DATA SEGMENT
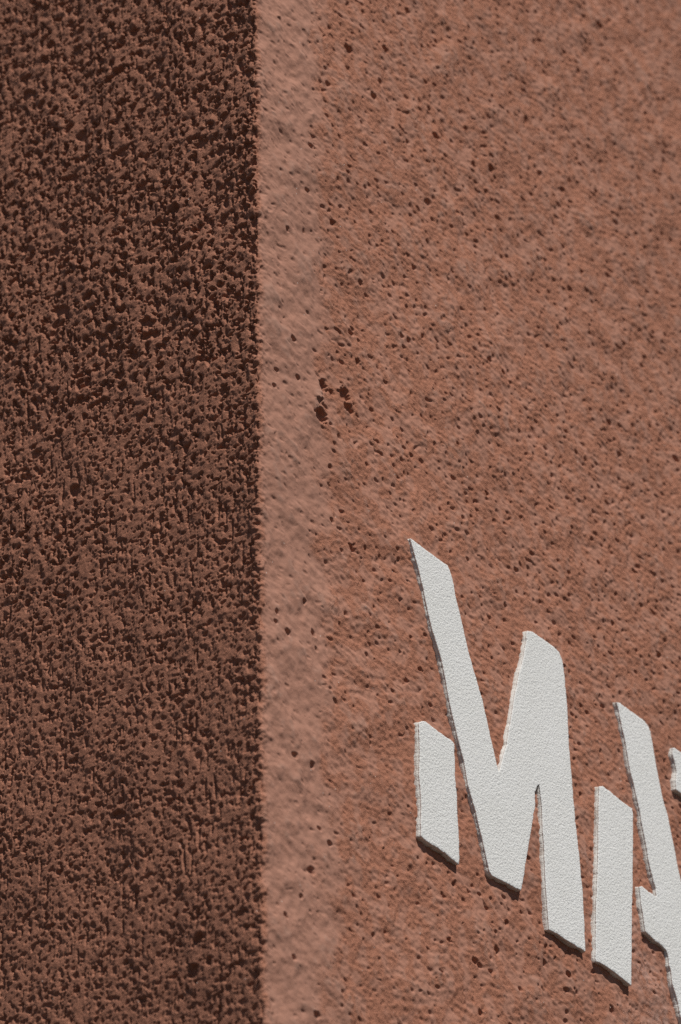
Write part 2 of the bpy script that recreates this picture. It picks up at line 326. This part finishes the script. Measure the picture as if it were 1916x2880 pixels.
def ring_mesh(name, rings, mat, parent, org, wav=0.0, seed=0):
    """rings: outlines of one length from the wall outwards, each (P, t); capped in front by a fine triangle net"""
    n_ = len(rings[0][0]); V_ = []; F_ = []
    for P, t in rings:
        V_ += [place(p[0], p[1], t) for p in P]
    for r in range(len(rings) - 1):
        for i in range(n_):
            j = (i + 1) % n_; F_.append((r * n_ + i, r * n_ + j, (r + 1) * n_ + j, (r + 1) * n_ + i))
    P, t = rings[-1]; off = (len(rings) - 1) * n_
    pts = [Vector((float(p[0]), float(p[1]))) for p in P]
    lo = P.min(0); hi = P.max(0); rs = np.random.RandomState(seed); st = 2.5
    ex, ey = P[:, 0], P[:, 1]; ex2, ey2 = np.roll(ex, -1), np.roll(ey, -1)
    for y in np.arange(lo[1], hi[1], st):
        for x in np.arange(lo[0], hi[0], st):
            a = x + rs.uniform(-.5, .5); b = y + rs.uniform(-.5, .5)
            if np.min((ex - a) ** 2 + (ey - b) ** 2) < 1.7: continue
            c_ = (ey > b) != (ey2 > b)
            if np.count_nonzero(c_ & (a < (ex2 - ex) * (b - ey) / (ey2 - ey + 1e-12) + ex)) % 2: pts.append(Vector((a, b)))
    vo, eo, fo, ov, oe, of = delaunay_2d_cdt(pts, [(i, (i + 1) % n_) for i in range(n_)], [], 1, 1e-5)
    mp = {}
    for i, o in enumerate(ov):
        k_ = [x for x in o if x < n_]
        if k_: mp[i] = off + k_[0]
        else:
            mp[i] = len(V_)
            V_.append(place(vo[i].x, vo[i].y, t + wav * rs.standard_normal()))
    F_ += [tuple(mp[i] for i in f_) for f_ in fo]
    V_ = [tuple(np.array(v) - np.array(org)) for v in V_]
    bm = bmesh.new(); bv = [bm.verts.new(v) for v in V_]
    for f_ in F_:
        if len(set(f_)) > 2:
            try: bm.faces.new([bv[i] for i in f_]).smooth = True
            except ValueError: pass
    bmesh.ops.recalc_face_normals(bm, faces=bm.faces)
    me = bpy.data.meshes.new(name); bm.to_mesh(me); bm.free(); me.materials.append(mat)
    o = link(bpy.data.objects.new(name, me), parent)
    # open box: make sure the front looks outwards
    fr = [p for p in me.polygons if abs(p.normal.dot(Vector(nR))) > .9]
    if fr and sum(p.normal.dot(Vector(nR)) for p in fr) < 0: me.flip_normals()
    return o
def letter(key, name, label, seed, gunk=1.0):
    rs = np.random.RandomState(seed)
    P = resample(LET[key], 1.6); n_ = len(P); nv = vn(P)
    down = nv[:, 1] < -.55; lft = nv[:, 0] < -.55
    jag = .10 * smooth_noise(n_, rs, 2) + .22 * smooth_noise(n_, rs, 6)
    chip = -np.clip(smooth_noise(n_, rs, 4) - 1.6, 0, 1) * 1.1
    P = P + nv * (np.clip(jag, -.7, .7) + chip)[:, None]
    org = Vector(place(P[:, 0].mean(), P[:, 1].min(), 0))
    root = link(bpy.data.objects.new(name, None)); root.location = org
    tag(root, label, 'letter', 'raised white sign lettering')
    w1 = smooth_noise(n_, rs, 5); w2 = smooth_noise(n_, rs, 14)
    # the board core and its bed of adhesive: ragged, bulging out on the left edges
    o_ = np.where(lft, .35 + gunk * (.35 * w2 + .12 * w1), np.where(down, -.55 + .5 * w1, -.5 + .2 * w1))
    o_ = np.clip(o_, -1.6, 2.2)
    fl = np.convolve(np.tile(lft.astype(float), 3), np.ones(5) / 5, 'same')[n_:2 * n_]      # adhesive flares out to the wall on the left edges
    ba = P + nv * (o_ + .7 * fl + .1 * np.abs(w1))[:, None]; bb = P + nv * (o_ * .5 + .5 * fl)[:, None]; bc = P + nv * (-.08 + .06 * fl)[:, None]
    ring_mesh('board_core', [(ba, -4.0), (ba, .6), (bb, 2.3), (bc, T0)], CORE, root, org)
    fi = P - nv * .8; fj = P - nv * .25
    ring_mesh('coated_face', [(P - nv * .6, T0 - .1), (P, T1), (P, T2 - .7), (fj, T2 - .2), (fi, T2)], WHITE, root, org, .10, seed)
    return root
letter('bar1', 'sign_letter_stroke', 'short white raised bar, leftmost piece of the lettering on the terracotta wall', 1)
letter('m', 'sign_letter', 'large white zigzag letter piece with a tall slanting left arm and deep V notch', 2)
letter('bar3', 'sign_letter_stroke', 'long upright white raised bar between the large zigzag and the cropped zigzag', 3, 1.3)
letter('n', 'sign_letter', 'white raised zigzag with narrow slanting arm and side spur, cropped by right edge', 4, 1.2)
letter('e', 'sign_letter_stroke', 'small white raised piece peeking in at the right edge above the cropped zigzag', 5)
S.cycles.use_denoising = False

WHAT THIS TASK INVOLVES
Copy out every line of the material above exactly, skipping the pictures.

RESPONSE TO THE EXERCISE
Write part 2 of the bpy script that recreates this picture. It picks up at line 326. This part finishes the script. Measure the picture as if it were 1916x2880 pixels.
def ring_mesh(name, rings, mat, parent, org, wav=0.0, seed=0):
    """rings: outlines of one length from the wall outwards, each (P, t); capped in front by a fine triangle net"""
    n_ = len(rings[0][0]); V_ = []; F_ = []
    for P, t in rings:
        V_ += [place(p[0], p[1], t) for p in P]
    for r in range(len(rings) - 1):
        for i in range(n_):
            j = (i + 1) % n_; F_.append((r * n_ + i, r * n_ + j, (r + 1) * n_ + j, (r + 1) * n_ + i))
    P, t = rings[-1]; off = (len(rings) - 1) * n_
    pts = [Vector((float(p[0]), float(p[1]))) for p in P]
    lo = P.min(0); hi = P.max(0); rs = np.random.RandomState(seed); st = 2.5
    ex, ey = P[:, 0], P[:, 1]; ex2, ey2 = np.roll(ex, -1), np.roll(ey, -1)
    for y in np.arange(lo[1], hi[1], st):
        for x in np.arange(lo[0], hi[0], st):
            a = x + rs.uniform(-.5, .5); b = y + rs.uniform(-.5, .5)
            if np.min((ex - a) ** 2 + (ey - b) ** 2) < 1.7: continue
            c_ = (ey > b) != (ey2 > b)
            if np.count_nonzero(c_ & (a < (ex2 - ex) * (b - ey) / (ey2 - ey + 1e-12) + ex)) % 2: pts.append(Vector((a, b)))
    vo, eo, fo, ov, oe, of = delaunay_2d_cdt(pts, [(i, (i + 1) % n_) for i in range(n_)], [], 1, 1e-5)
    mp = {}
    for i, o in enumerate(ov):
        k_ = [x for x in o if x < n_]
        if k_: mp[i] = off + k_[0]
        else:
            mp[i] = len(V_)
            V_.append(place(vo[i].x, vo[i].y, t + wav * rs.standard_normal()))
    F_ += [tuple(mp[i] for i in f_) for f_ in fo]
    V_ = [tuple(np.array(v) - np.array(org)) for v in V_]
    bm = bmesh.new(); bv = [bm.verts.new(v) for v in V_]
    for f_ in F_:
        if len(set(f_)) > 2:
            try: bm.faces.new([bv[i] for i in f_]).smooth = True
            except ValueError: pass
    bmesh.ops.recalc_face_normals(bm, faces=bm.faces)
    me = bpy.data.meshes.new(name); bm.to_mesh(me); bm.free(); me.materials.append(mat)
    o = link(bpy.data.objects.new(name, me), parent)
    # open box: make sure the front looks outwards
    fr = [p for p in me.polygons if abs(p.normal.dot(Vector(nR))) > .9]
    if fr and sum(p.normal.dot(Vector(nR)) for p in fr) < 0: me.flip_normals()
    return o
def letter(key, name, label, seed, gunk=1.0):
    rs = np.random.RandomState(seed)
    P = resample(LET[key], 1.6); n_ = len(P); nv = vn(P)
    down = nv[:, 1] < -.55; lft = nv[:, 0] < -.55
    jag = .10 * smooth_noise(n_, rs, 2) + .22 * smooth_noise(n_, rs, 6)
    chip = -np.clip(smooth_noise(n_, rs, 4) - 1.6, 0, 1) * 1.1
    P = P + nv * (np.clip(jag, -.7, .7) + chip)[:, None]
    org = Vector(place(P[:, 0].mean(), P[:, 1].min(), 0))
    root = link(bpy.data.objects.new(name, None)); root.location = org
    tag(root, label, 'letter', 'raised white sign lettering')
    w1 = smooth_noise(n_, rs, 5); w2 = smooth_noise(n_, rs, 14)
    # the board core and its bed of adhesive: ragged, bulging out on the left edges
    o_ = np.where(lft, .35 + gunk * (.35 * w2 + .12 * w1), np.where(down, -.55 + .5 * w1, -.5 + .2 * w1))
    o_ = np.clip(o_, -1.6, 2.2)
    fl = np.convolve(np.tile(lft.astype(float), 3), np.ones(5) / 5, 'same')[n_:2 * n_]      # adhesive flares out to the wall on the left edges
    ba = P + nv * (o_ + .7 * fl + .1 * np.abs(w1))[:, None]; bb = P + nv * (o_ * .5 + .5 * fl)[:, None]; bc = P + nv * (-.08 + .06 * fl)[:, None]
    ring_mesh('board_core', [(ba, -4.0), (ba, .6), (bb, 2.3), (bc, T0)], CORE, root, org)
    fi = P - nv * .8; fj = P - nv * .25
    ring_mesh('coated_face', [(P - nv * .6, T0 - .1), (P, T1), (P, T2 - .7), (fj, T2 - .2), (fi, T2)], WHITE, root, org, .10, seed)
    return root
letter('bar1', 'sign_letter_stroke', 'short white raised bar, leftmost piece of the lettering on the terracotta wall', 1)
letter('m', 'sign_letter', 'large white zigzag letter piece with a tall slanting left arm and deep V notch', 2)
letter('bar3', 'sign_letter_stroke', 'long upright white raised bar between the large zigzag and the cropped zigzag', 3, 1.3)
letter('n', 'sign_letter', 'white raised zigzag with narrow slanting arm and side spur, cropped by right edge', 4, 1.2)
letter('e', 'sign_letter_stroke', 'small white raised piece peeking in at the right edge above the cropped zigzag', 5)
S.cycles.use_denoising = False